### THE EXERCISE
Each entry must be given again exactly; images do not belong in the copy.

### DATA SECTION
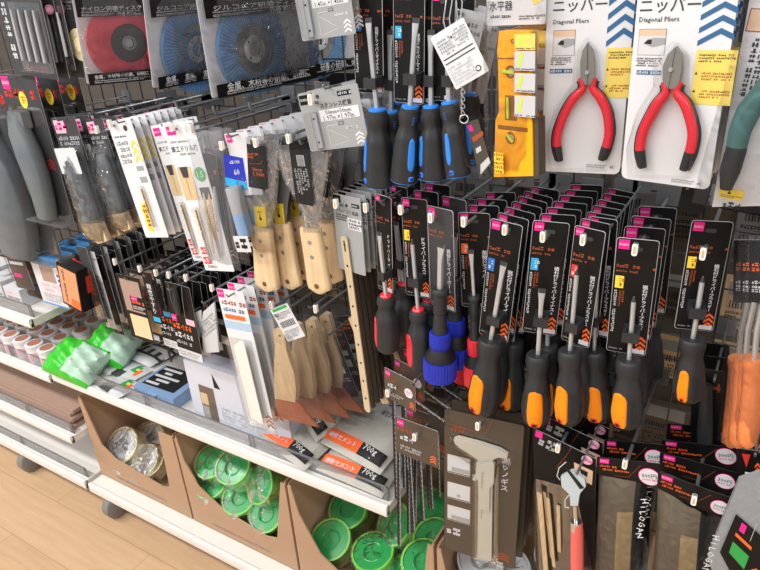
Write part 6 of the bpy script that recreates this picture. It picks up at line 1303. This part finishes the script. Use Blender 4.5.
fr = Fr((736, 448), (765, 452), (738, 492), .82, .82); e = empty('small_tool_card', fr.m); w, h = fr.w, fr.h; b = MB(); b.prism(rrect(0, -h, w, 0, .003), 0, .001, 'black', 'lgrey'); b.flat([(w * .2, -h * .1), (w * .5, -h * .1), (w * .35, -h * .4)], -.0004, 'red'); b.rect(w * .3, -h * .95, w * .55, -h * .5, 'white'); b.scrib(w * .32, -h * .9, w * .52, -h * .6, 'pink', 2, -.0007); b.chev(w * .75, -h * .6, w * .2, h * .35, 'orange'); b.build('card', e); tag(e, 'black card with red mark and orange chevrons above the grey glove', 'card'); row(e, 2, .04, .01)

# ---------------------------------------------------------------- a hook behind every hanging thing that has none yet
hooks = [o.matrix_world.to_translation() for o in COL.objects if o.name.startswith('peg_hook')]
SKIP = ('peg_hook', 'display_gondola', 'steel_shelf', 'base_shelf', 'ceiling_light', 'cardboard', 'film_roll', 'tape_roll', 'putty_jar', 'brown_board', 'cement', 'sachet', 'flat_pack', 'hardware', 'paper_sleeve', 'absorbent', 'shelf_pack', 'hanging_pack', 'far_', 'flat_grey', 'camera')
def span(o):
    xs = []; zs = []; ys = []
    for c in o.children:
        if c.type == 'MESH':
            for v in c.bound_box: q = o.matrix_world @ Vector(v); xs.append(q.x); ys.append(q.y); zs.append(q.z)
    return xs, ys, zs
for o in [q for q in COL.objects if q.parent is None and q.type == 'EMPTY' and not q.name.startswith(SKIP)]:
    xs, ys, zs = span(o)
    if not xs: continue
    c = (min(xs) + max(xs)) / 2; top = max(zs)
    if any(abs(h.x - c) < .02 and -.06 < h.z - top < .01 for h in hooks): continue
    card = o.matrix_world @ Vector((0, 0, 0)); z = top - .007; y = max(min(ys) - .004, card.y - .02)
    e = empty('peg_hook', Matrix.Translation((c, 1.055, z))); L = 1.055 - y
    b = MB(); b.tube([(0, 0, 0), (0, -L, 0), (0, -L - .003, .006)], .0018, 'hookm', 6); b.build('hook_rod', e); b = MB(); b.box(-.014, .014, -.004, 0, -.014, .014, 'hookm'); b.build('hook_bracket', e)
    tag(e, 'plain steel hook through the ' + ' '.join(o['label'].replace(',', '').split(' ')[:11]), 'hook', 'display hooks on the wire grid'); hooks.append(Vector((c, 1.055, z)))
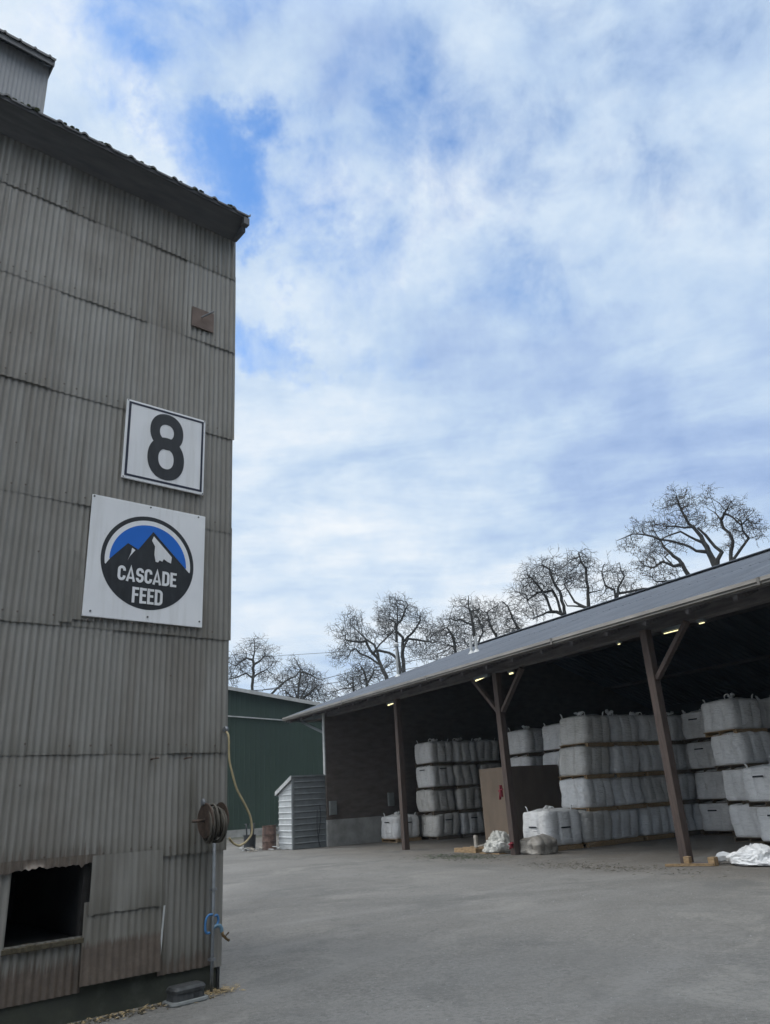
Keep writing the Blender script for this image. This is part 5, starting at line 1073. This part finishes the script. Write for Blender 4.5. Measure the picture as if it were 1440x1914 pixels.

### EXERCISE OUTPUT
Write part 6 of the bpy script that recreates this picture. It picks up at line 1303. This part finishes the script. Use Blender 4.5.
fr = Fr((736, 448), (765, 452), (738, 492), .82, .82); e = empty('small_tool_card', fr.m); w, h = fr.w, fr.h; b = MB(); b.prism(rrect(0, -h, w, 0, .003), 0, .001, 'black', 'lgrey'); b.flat([(w * .2, -h * .1), (w * .5, -h * .1), (w * .35, -h * .4)], -.0004, 'red'); b.rect(w * .3, -h * .95, w * .55, -h * .5, 'white'); b.scrib(w * .32, -h * .9, w * .52, -h * .6, 'pink', 2, -.0007); b.chev(w * .75, -h * .6, w * .2, h * .35, 'orange'); b.build('card', e); tag(e, 'black card with red mark and orange chevrons above the grey glove', 'card'); row(e, 2, .04, .01)

# ---------------------------------------------------------------- a hook behind every hanging thing that has none yet
hooks = [o.matrix_world.to_translation() for o in COL.objects if o.name.startswith('peg_hook')]
SKIP = ('peg_hook', 'display_gondola', 'steel_shelf', 'base_shelf', 'ceiling_light', 'cardboard', 'film_roll', 'tape_roll', 'putty_jar', 'brown_board', 'cement', 'sachet', 'flat_pack', 'hardware', 'paper_sleeve', 'absorbent', 'shelf_pack', 'hanging_pack', 'far_', 'flat_grey', 'camera')
def span(o):
    xs = []; zs = []; ys = []
    for c in o.children:
        if c.type == 'MESH':
            for v in c.bound_box: q = o.matrix_world @ Vector(v); xs.append(q.x); ys.append(q.y); zs.append(q.z)
    return xs, ys, zs
for o in [q for q in COL.objects if q.parent is None and q.type == 'EMPTY' and not q.name.startswith(SKIP)]:
    xs, ys, zs = span(o)
    if not xs: continue
    c = (min(xs) + max(xs)) / 2; top = max(zs)
    if any(abs(h.x - c) < .02 and -.06 < h.z - top < .01 for h in hooks): continue
    card = o.matrix_world @ Vector((0, 0, 0)); z = top - .007; y = max(min(ys) - .004, card.y - .02)
    e = empty('peg_hook', Matrix.Translation((c, 1.055, z))); L = 1.055 - y
    b = MB(); b.tube([(0, 0, 0), (0, -L, 0), (0, -L - .003, .006)], .0018, 'hookm', 6); b.build('hook_rod', e); b = MB(); b.box(-.014, .014, -.004, 0, -.014, .014, 'hookm'); b.build('hook_bracket', e)
    tag(e, 'plain steel hook through the ' + ' '.join(o['label'].replace(',', '').split(' ')[:11]), 'hook', 'display hooks on the wire grid'); hooks.append(Vector((c, 1.055, z)))
Keep writing the Blender script for this image. This is part 5, starting at line 1073. This part finishes the script. Write for Blender 4.5. Measure the picture as if it were 1440x1914 pixels.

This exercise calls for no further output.